--- BEGIN DATA FOR THE TASK ---

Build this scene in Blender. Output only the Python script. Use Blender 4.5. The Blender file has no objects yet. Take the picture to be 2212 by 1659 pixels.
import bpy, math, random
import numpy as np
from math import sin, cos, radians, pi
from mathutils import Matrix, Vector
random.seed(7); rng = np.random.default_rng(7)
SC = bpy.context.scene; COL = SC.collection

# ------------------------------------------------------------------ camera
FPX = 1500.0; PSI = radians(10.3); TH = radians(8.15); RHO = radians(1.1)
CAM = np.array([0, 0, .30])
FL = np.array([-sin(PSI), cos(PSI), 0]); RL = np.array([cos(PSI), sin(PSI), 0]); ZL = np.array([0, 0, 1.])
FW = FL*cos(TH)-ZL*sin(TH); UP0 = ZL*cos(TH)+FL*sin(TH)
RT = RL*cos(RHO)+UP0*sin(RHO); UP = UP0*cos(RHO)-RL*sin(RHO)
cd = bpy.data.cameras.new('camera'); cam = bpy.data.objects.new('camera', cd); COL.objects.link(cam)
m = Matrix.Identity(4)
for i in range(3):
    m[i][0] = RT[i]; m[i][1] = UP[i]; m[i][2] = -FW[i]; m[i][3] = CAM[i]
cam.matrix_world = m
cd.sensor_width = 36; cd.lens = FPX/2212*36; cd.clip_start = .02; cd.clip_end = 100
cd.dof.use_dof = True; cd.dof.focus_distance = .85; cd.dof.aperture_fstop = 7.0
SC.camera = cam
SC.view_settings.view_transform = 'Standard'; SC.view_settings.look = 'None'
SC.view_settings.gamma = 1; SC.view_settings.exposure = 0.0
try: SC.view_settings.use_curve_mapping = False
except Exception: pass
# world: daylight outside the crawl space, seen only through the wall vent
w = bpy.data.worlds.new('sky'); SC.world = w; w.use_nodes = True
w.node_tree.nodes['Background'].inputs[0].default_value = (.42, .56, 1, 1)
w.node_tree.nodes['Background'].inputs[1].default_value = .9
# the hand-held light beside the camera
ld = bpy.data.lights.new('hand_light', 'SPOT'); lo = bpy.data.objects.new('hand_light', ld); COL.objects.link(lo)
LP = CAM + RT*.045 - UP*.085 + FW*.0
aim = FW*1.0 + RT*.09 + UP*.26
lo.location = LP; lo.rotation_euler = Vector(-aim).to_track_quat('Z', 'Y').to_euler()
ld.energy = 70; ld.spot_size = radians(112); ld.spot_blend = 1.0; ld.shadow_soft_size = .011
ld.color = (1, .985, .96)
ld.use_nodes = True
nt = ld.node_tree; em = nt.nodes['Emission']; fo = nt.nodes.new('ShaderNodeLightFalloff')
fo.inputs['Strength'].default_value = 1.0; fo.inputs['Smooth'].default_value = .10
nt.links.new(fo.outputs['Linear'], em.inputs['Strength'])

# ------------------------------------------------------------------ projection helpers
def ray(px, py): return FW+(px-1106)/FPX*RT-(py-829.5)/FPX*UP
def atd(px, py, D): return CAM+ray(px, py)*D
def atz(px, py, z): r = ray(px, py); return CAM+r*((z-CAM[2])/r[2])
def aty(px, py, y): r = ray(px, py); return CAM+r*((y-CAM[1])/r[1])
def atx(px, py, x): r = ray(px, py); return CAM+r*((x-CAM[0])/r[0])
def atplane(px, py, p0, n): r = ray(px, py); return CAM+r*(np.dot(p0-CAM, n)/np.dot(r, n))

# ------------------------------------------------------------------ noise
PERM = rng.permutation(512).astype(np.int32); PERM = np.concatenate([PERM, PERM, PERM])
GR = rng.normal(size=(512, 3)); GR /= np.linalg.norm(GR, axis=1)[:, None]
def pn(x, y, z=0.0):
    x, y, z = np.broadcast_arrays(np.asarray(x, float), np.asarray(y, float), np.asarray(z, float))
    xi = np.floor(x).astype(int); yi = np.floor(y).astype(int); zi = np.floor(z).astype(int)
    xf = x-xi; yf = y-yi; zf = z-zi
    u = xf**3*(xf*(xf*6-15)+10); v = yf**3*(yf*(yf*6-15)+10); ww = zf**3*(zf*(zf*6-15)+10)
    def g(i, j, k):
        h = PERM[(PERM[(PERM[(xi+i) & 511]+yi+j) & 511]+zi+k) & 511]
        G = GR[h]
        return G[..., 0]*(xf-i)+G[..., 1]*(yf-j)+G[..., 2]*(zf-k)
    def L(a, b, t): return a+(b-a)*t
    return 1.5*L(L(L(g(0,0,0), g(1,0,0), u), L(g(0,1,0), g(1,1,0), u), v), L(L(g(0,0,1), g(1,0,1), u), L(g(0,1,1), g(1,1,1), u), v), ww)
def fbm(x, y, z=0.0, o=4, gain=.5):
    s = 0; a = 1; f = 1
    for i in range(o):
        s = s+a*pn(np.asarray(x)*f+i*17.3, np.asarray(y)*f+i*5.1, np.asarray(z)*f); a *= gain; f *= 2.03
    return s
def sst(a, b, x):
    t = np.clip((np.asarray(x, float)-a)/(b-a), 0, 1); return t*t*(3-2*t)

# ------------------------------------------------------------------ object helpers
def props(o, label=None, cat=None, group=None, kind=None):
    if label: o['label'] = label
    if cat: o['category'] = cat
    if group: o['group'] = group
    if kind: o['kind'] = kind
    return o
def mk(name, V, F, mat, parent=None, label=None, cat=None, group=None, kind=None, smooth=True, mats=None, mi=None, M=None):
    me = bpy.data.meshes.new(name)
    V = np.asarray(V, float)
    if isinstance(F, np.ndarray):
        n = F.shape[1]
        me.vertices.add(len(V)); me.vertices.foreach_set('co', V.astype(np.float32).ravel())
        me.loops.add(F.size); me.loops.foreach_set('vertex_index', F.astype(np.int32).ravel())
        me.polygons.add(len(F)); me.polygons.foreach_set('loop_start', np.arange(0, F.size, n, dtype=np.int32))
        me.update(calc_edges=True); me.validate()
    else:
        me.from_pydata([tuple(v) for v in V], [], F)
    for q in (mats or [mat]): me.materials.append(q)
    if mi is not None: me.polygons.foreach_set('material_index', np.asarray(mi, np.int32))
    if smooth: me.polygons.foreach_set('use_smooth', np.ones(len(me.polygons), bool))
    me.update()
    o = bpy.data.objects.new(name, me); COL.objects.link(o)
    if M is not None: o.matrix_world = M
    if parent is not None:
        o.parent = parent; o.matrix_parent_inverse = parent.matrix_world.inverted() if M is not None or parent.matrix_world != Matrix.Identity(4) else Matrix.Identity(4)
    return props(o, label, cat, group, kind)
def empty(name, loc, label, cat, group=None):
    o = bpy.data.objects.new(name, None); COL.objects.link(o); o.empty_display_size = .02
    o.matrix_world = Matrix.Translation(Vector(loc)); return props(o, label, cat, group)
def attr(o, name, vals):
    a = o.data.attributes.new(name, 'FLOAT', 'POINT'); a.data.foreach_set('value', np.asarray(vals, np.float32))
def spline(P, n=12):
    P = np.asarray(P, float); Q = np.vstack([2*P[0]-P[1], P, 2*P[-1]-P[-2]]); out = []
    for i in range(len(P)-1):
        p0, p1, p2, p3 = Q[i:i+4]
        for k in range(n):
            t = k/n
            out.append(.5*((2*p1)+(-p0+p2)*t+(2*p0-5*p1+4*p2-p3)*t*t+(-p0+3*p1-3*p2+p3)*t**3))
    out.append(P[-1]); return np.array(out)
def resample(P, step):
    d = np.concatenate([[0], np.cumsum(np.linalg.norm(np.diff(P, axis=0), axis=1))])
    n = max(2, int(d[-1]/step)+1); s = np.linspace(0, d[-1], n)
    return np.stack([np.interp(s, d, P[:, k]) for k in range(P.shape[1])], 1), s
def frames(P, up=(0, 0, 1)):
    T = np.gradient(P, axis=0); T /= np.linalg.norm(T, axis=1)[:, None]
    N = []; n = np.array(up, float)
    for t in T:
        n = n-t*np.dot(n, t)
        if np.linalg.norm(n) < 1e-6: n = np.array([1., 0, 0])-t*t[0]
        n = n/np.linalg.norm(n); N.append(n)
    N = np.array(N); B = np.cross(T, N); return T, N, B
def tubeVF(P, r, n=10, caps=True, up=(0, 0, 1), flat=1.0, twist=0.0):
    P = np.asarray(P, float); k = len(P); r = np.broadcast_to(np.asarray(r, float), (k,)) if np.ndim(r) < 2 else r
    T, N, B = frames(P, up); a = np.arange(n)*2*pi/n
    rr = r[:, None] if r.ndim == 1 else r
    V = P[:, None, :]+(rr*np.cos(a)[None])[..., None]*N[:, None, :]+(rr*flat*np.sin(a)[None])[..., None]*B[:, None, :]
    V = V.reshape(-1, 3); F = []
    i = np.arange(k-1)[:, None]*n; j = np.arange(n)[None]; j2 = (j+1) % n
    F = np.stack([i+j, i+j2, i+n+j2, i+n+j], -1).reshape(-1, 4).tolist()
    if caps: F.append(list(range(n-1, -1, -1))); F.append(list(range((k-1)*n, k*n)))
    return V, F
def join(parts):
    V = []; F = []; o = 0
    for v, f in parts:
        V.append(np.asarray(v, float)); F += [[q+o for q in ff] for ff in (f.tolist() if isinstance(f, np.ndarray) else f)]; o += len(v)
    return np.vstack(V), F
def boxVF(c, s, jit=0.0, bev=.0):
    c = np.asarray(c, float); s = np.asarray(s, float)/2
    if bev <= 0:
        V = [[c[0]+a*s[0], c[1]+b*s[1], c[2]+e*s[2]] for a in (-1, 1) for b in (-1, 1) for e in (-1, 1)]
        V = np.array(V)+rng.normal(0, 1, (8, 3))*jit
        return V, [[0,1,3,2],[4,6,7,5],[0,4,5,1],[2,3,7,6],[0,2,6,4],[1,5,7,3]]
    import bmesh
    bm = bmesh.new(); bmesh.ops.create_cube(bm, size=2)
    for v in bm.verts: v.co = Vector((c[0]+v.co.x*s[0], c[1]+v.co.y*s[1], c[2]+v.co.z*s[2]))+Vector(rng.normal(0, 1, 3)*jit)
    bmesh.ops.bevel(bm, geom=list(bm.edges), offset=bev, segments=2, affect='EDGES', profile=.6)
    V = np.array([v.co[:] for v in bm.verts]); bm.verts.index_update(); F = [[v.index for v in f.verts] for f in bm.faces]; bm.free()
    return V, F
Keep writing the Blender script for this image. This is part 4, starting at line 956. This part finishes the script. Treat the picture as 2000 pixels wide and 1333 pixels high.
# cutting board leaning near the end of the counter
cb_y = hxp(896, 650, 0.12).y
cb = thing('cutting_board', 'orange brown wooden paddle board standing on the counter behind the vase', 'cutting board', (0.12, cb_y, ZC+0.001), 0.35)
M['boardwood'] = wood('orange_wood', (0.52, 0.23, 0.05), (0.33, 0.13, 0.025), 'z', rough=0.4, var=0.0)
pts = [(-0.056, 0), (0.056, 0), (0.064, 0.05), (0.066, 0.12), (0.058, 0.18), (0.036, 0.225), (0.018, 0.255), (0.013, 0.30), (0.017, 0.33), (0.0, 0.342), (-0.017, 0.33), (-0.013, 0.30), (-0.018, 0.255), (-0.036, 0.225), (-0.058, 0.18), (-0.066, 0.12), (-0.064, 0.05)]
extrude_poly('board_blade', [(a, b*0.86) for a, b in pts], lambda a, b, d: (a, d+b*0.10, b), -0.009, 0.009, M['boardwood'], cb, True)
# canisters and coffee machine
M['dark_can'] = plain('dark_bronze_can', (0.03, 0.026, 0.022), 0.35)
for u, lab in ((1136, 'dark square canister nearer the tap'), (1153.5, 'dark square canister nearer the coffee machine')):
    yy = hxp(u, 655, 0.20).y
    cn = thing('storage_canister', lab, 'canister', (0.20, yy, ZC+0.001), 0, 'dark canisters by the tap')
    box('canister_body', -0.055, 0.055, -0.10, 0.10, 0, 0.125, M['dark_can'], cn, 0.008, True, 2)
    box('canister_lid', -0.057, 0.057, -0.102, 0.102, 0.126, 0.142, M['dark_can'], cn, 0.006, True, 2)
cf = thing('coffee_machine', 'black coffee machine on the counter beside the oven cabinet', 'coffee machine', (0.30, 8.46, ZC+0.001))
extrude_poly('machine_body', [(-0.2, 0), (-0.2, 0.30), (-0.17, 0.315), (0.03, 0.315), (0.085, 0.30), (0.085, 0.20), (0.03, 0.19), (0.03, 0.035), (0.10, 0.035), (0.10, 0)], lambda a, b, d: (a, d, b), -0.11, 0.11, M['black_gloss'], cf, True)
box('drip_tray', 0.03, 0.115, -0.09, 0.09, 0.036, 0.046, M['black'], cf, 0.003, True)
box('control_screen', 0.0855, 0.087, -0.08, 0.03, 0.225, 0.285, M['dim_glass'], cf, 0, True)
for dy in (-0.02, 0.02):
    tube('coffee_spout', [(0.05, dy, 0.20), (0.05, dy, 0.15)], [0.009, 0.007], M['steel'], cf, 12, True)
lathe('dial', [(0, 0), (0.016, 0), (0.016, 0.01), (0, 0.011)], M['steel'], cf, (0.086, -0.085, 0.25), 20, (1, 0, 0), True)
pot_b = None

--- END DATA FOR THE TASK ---

(EXERCISE): Write down again the exact lines running from the beginning of the data to the line containing "SC = bpy.context.scene; COL = SC.collection", with both ends included.

(ANSWER FOR THIS EXERCISE):
Build this scene in Blender. Output only the Python script. Use Blender 4.5. The Blender file has no objects yet. Take the picture to be 2212 by 1659 pixels.
import bpy, math, random
import numpy as np
from math import sin, cos, radians, pi
from mathutils import Matrix, Vector
random.seed(7); rng = np.random.default_rng(7)
SC = bpy.context.scene; COL = SC.collection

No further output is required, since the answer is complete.